Somewhere between corn ethanol and cellulosic ethanol is a midpoint that can be found in the corn kernel.
“Generation one is starch to ethanol and generation two is corn stover and grasses but there is cellulose in the corn kernel,” explained ICM, Inc. technical director Scott Kohl during a session last week at the Corn Utilization and Technology Conference. “That’s the Generation 1.5 – the fiber in the corn kernel.”

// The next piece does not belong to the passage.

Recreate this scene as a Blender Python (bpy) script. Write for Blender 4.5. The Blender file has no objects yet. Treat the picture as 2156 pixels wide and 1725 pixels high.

Kohl says ICM is developing processes to separate that fiber from the rest of the kernel to make more ethanol so that the yield from a single bushel of corn will increase. “We’ve run nearly 2,000 hours of pilot runs on that system,” he said. “We are now in the process of getting the financing arranged to have the first plant running by the middle of 2015.” Interview with Scott Kohl, ICM
It was just announced last week that Patriot Renewable Fuels of Annawan, Illinois will be one of the first to use Gen 1.5 with ICM’s patent-pending Fiber Separation Technology (FST). “ICM’s ethanol technology is a logical platform on which to build our business as a bio refinery” said Patriot’s VP/GM Rick Vondra. “There are many new product and growth possibilities using corn as our feedstock, and we have identified these as two high potential processes that we can adopt now.”